Barbara Wiggin

Principal Viola

Year you joined the ECSO:1994

Barbara Wiggin, viola, is a native of Erie, Pennsylvania and received degrees in viola performance at West Virginia University (BM) and the University of Connecticut (MM). Ms. Wiggin has been a member of the ECSO since 1994 and became principal viola in 2000. Barbara has been featured as a soloist on the ECSO stage in previous seasons for performances of Harold in Italy by Berlioz, Britten’s Lachrymae and Joan Tower’s Purple Rhapsody. She is a member of the New Haven Symphony Orchestra, Assistant Principal viola in the Waterbury Symphony Orchestra and performs frequently in chamber music recitals throughout Connecticut and New England. In 2001 and 2002 Barbara participated as a member of the Hartford Symphony Orchestra viola section for the Andrea Bocelli National Tour on the East Coast and Canada. She currently continues to enjoy the opportunity to perform with National and International musicians at the Connecticut casino venues. Ms. Wiggin is the violist and one of three artistic directors for the Hop River Chamber Music Players based in Andover, CT. In addition to performing, Barbara has been on the faculty at the Hartford Conservatory, UConn Community School and held a private studio for 10 years teaching violin, viola and chamber music to all ages. She was on staff and operations director at the Music Mountain Chamber Music Festival for high school students in Falls Village.

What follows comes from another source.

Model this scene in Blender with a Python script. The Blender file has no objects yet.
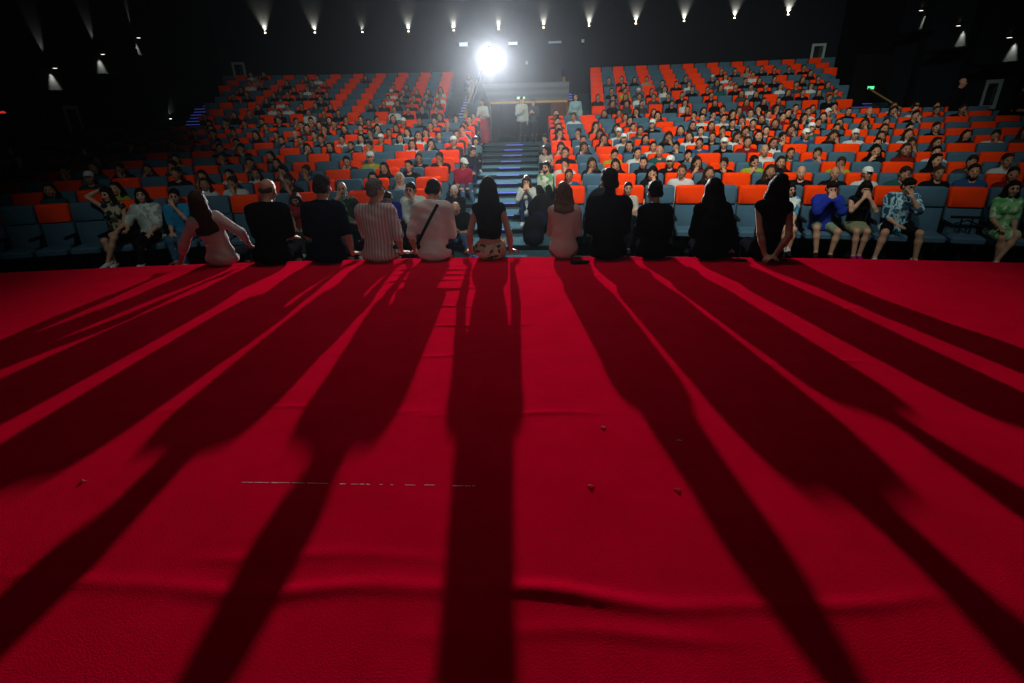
import bpy, math, random
import numpy as np
from math import sin, cos, pi, radians, atan2, asin, sqrt
from mathutils import Matrix, Vector, Euler

C = bpy.context.scene.collection
S = bpy.context.scene
random.seed(11)

# ------------------------------------------------------------------ camera, world, exposure
# Room frame: x across the hall (0 = centre aisle), y from the stage towards the back wall, z = 0 stage floor.
cam_d = bpy.data.cameras.new('camera'); cam = bpy.data.objects.new('camera', cam_d); C.objects.link(cam)
cam_d.sensor_width = 36; cam_d.lens = 530 / 1024 * 36; cam_d.clip_start = .05; cam_d.clip_end = 200
cam.location = (.79, 0, 1.58)
yaw, pitch, roll = .0556, radians(23.7), .0268
cam.rotation_euler = (Matrix.Rotation(yaw, 3, 'Z') @ Matrix.Rotation(pi / 2 - pitch, 3, 'X') @ Matrix.Rotation(-roll, 3, 'Z')).to_euler()
S.camera = cam
S.view_settings.view_transform = 'Standard'; S.view_settings.look = 'None'
S.view_settings.gamma = 1; S.view_settings.use_curve_mapping = False
S.view_settings.exposure = 0.0
w = bpy.data.worlds.new('world'); S.world = w; w.use_nodes = True
w.node_tree.nodes['Background'].inputs[0].default_value = (.0006, .0008, .0012, 1)
w.node_tree.nodes['Background'].inputs[1].default_value = 1
# thin haze in the air of the hall: it glows round the projector
hv = w.node_tree.nodes.new('ShaderNodeVolumeScatter'); hv.inputs['Density'].default_value = .00042; hv.inputs['Anisotropy'].default_value = .88; hv.inputs['Color'].default_value = (.80, .92, 1, 1)
w.node_tree.links.new(hv.outputs[0], w.node_tree.nodes['World Output'].inputs['Volume'])

def spot(name, loc, target, power, angle, blend=.5, color=(1, 1, 1), size=.1, parent=None, scale=(1, 1, 1)):
    d = bpy.data.lights.new(name, 'SPOT'); d.energy = power; d.spot_size = radians(angle); d.spot_blend = blend
    d.color = color; d.shadow_soft_size = size
    o = bpy.data.objects.new(name, d); C.objects.link(o)
    o.location = loc; o.scale = scale
    o.rotation_euler = (Vector(target) - Vector(loc)).to_track_quat('-Z', 'Y').to_euler()
    if parent:
        o.parent = parent; o.location = Vector(loc) - parent.location
        if parent.rotation_euler.z:
            o.matrix_parent_inverse = Matrix.Rotation(-parent.rotation_euler.z, 4, 'Z')
    return o

# house lights above the front of the hall, washing the rows (brightest right of the centre aisle)
spot('house_wash', (2.0, 3.0, 8.5), (3.2, 17, .5), 6800, 74, 1, (1, .98, .86), .5)
spot('house_wash', (4.5, 5.0, 8.5), (6.5, 22, 1.5), 2600, 60, 1, (1, .98, .86), .5)
spot('house_wash', (-1.5, 5.0, 8.5), (-3.4, 22, 1.5), 2600, 56, 1, (1, .98, .86), .5)
spot('house_wash', (-3.0, 1.0, 8.0), (-5.0, 9.8, -.2), 620, 38, 1, (.92, 1, .92), .5)
spot('house_wash', (5.0, 2.0, 7.5), (7.6, 9.5, -.2), 500, 44, 1, (.92, 1, .9), .5)  # extra spot added to brighten the right end of the front row
# added dim fill over the stage: what the shadows on the carpet are filled with
d = bpy.data.lights.new('stage_fill_light', 'AREA'); d.shape = 'RECTANGLE'; d.size = 6; d.size_y = 1; d.energy = 28; d.color = (1, .93, .88); d.spread = radians(120)
stage_fill = bpy.data.objects.new('stage_fill_light', d); C.objects.link(stage_fill)
stage_fill.location = (.3, 6.6, 5.2); stage_fill.rotation_euler = (radians(-10), 0, 0)
# low soft fill added behind the camera to lift the backs of the people on the edge
spot('back_fill_light', (1.0, -2.6, 2.7), (.2, 6.0, 1.3), 200, 50, 1, (1, .95, .92), .6)
# the projector beam that throws the long shadows (the housing is built with the back wall)
PROJ = Vector((-.92, 22.25, 3.42))
spot('projector_beam', PROJ + Vector((.0, -.25, 0)), (.30, 8.2, .0), 25000, 38, 1, (1, .97, 1), .09)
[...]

Ms. Wiggin continues to be active in the community as a guest artist for educational outreach programs and masterclasses.

Favorite Composer:Shostakovich

Hidden Talent:I crochet scarves, hats, shawls and I just launched a website that features some of those things.

Who/What Inspired You To Take Up Your Instrument:Watching Lawrence Welk and falling in love with that string sound.

Your Favorite Musical Memory:I have a lot of favorite musical memories, but my most favorite and memorable happened after a concert. At this performance of the New Haven Symphony, two supporters of the symphony were honored as long time, unwavering audience members, having never missed a season in many years (I can’t remember the exact number but it was impressive). As I was leaving Woolsey Hall afterwards, I was approached by an elderly man with a huge smile who said, “I’ve been coming here a very long time and they made a big deal out of it so I figured it was time to shake someone’s hand and say thank you.” I was so thankful to have been the one on the sidewalk at that very moment. Having that encounter made my night.